§ **What is needed**
Identify all lines of the data containing the string "picture" and copy them.

§ **Dataset content**

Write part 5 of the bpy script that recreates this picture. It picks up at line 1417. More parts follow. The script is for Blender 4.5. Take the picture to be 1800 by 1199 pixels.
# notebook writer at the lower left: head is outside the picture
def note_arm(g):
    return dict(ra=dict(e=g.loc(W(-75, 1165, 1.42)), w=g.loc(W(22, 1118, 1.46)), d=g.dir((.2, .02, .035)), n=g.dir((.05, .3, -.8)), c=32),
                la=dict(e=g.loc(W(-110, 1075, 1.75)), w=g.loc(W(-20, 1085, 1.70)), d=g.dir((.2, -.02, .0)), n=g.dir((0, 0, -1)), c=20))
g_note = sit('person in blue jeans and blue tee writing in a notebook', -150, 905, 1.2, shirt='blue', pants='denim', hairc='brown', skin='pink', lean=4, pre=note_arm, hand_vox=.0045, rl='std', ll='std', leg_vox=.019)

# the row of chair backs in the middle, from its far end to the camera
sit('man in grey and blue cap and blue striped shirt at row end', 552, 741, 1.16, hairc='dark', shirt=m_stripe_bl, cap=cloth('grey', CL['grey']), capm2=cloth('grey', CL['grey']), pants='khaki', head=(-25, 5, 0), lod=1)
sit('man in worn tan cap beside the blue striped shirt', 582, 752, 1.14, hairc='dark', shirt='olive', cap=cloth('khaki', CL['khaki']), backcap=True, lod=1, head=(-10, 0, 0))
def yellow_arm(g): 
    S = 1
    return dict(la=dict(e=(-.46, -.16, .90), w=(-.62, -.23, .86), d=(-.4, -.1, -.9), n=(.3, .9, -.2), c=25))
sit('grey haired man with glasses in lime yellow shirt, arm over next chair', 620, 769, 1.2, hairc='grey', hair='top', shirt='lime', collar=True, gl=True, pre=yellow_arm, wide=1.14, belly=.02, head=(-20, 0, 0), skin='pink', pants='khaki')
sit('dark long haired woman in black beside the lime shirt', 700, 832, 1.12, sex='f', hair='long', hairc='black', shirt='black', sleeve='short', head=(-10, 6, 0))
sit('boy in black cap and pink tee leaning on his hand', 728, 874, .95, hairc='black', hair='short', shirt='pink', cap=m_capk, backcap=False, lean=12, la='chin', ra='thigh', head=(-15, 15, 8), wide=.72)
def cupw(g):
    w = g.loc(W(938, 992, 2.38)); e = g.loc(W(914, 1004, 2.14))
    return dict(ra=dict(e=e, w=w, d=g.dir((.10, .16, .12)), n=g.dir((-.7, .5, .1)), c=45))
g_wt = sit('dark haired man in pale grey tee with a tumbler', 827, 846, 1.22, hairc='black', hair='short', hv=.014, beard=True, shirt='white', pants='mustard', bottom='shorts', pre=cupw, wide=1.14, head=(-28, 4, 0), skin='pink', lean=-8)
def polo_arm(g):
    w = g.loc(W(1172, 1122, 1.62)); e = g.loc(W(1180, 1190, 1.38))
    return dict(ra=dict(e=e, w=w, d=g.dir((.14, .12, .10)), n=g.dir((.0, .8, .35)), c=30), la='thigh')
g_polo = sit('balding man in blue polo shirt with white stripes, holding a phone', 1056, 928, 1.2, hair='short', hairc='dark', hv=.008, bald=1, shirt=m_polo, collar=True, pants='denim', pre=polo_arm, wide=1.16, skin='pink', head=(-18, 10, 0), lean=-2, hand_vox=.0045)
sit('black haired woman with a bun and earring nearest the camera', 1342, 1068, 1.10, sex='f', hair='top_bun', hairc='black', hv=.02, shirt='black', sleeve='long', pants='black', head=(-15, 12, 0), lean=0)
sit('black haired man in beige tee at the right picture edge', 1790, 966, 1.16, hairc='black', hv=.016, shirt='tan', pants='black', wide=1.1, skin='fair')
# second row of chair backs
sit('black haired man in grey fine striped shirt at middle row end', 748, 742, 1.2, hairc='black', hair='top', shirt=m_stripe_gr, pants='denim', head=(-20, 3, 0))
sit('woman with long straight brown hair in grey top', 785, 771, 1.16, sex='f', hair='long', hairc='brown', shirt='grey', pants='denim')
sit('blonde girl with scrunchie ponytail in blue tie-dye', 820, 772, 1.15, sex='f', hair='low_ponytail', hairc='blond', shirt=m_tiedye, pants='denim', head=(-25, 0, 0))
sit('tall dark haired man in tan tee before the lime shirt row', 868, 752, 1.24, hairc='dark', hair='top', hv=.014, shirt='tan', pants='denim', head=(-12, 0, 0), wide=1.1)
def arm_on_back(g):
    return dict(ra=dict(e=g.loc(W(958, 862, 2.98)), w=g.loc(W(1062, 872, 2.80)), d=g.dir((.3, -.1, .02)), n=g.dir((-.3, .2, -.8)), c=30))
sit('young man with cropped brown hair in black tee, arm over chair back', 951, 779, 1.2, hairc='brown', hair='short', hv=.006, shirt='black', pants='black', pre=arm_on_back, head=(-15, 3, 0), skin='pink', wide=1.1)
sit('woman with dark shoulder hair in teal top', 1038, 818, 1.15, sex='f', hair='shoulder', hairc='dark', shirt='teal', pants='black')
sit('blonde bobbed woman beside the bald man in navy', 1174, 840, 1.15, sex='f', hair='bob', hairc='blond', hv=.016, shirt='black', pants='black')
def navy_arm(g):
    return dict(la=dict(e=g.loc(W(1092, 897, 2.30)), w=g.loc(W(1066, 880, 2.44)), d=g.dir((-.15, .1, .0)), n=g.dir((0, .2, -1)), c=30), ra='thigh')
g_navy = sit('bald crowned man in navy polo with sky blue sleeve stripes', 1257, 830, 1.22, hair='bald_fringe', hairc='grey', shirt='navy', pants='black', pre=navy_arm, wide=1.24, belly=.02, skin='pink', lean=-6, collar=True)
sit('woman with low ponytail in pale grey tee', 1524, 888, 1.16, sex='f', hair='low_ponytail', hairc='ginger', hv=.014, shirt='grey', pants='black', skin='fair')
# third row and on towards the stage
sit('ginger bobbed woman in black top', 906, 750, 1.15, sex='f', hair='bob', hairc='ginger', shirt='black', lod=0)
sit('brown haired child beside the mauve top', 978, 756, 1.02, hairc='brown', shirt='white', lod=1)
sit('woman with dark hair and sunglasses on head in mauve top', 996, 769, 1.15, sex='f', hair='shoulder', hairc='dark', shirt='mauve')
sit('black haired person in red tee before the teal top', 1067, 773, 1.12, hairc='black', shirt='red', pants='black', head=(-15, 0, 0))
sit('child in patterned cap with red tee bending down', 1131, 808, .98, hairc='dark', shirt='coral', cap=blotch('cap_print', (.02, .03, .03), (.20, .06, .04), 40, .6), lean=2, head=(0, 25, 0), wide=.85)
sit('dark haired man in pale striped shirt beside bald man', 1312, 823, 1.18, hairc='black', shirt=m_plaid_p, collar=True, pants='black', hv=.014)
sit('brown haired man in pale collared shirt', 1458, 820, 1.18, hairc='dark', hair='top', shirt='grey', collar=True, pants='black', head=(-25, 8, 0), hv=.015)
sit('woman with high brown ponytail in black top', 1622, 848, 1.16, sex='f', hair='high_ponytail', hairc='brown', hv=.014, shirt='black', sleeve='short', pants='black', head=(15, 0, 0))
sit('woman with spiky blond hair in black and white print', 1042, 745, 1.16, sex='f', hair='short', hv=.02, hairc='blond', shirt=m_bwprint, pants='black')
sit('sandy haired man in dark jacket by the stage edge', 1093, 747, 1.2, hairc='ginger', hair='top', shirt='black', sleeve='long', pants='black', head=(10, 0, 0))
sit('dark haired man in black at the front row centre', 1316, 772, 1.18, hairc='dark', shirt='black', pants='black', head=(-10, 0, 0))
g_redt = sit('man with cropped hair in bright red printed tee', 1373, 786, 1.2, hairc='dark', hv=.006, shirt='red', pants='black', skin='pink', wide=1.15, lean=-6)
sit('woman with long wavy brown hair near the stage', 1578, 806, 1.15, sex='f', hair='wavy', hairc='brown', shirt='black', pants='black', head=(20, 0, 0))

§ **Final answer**
Write part 5 of the bpy script that recreates this picture. It picks up at line 1417. More parts follow. The script is for Blender 4.5. Take the picture to be 1800 by 1199 pixels.
# notebook writer at the lower left: head is outside the picture
sit('black haired man in beige tee at the right picture edge', 1790, 966, 1.16, hairc='black', hv=.016, shirt='tan', pants='black', wide=1.1, skin='fair')